In 1999 the Personal Information Architecture Group began a three-year research thrust to develop and field test networked embedded sensor packs (ESP's) for critical applications including human vital sign monitoring, advanced environment sensing, and object tracking. An ESP must be able to be built rapidly, with 'snap together' sensors and software. An ESP may consist of tens of hundreds of componenets on (or in) the body to make a person's vital signs transparently available over a wireless network. Or, it could be a small 'black box' probe that relays envirnmental information or other intelligence via LEO satellites to a distant receiver.

We have four specific goals:

1)
ESP kits: We are developing robust hardware/software kits for rapidly creating and deploying embedded miniature sensor/actuator packages.

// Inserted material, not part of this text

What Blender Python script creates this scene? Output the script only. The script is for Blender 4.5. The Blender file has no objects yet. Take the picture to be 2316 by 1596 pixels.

2) Sensor Glue: A suite of software technologies including a standardized sensor/actuator protocol, mobile agents for managing distributed networks of sensors , and a set of standard software components for easy (automatic) assimilation of sensors in a network.
3) Internet Capillaries: Development of novel wired and wireless self-organizing networks.
4) Ambitious Field Tests: With an emphasis on vital tracking of people, mobile objects, and continuous environmental sensing, we take our projects into the field under extreme conditions.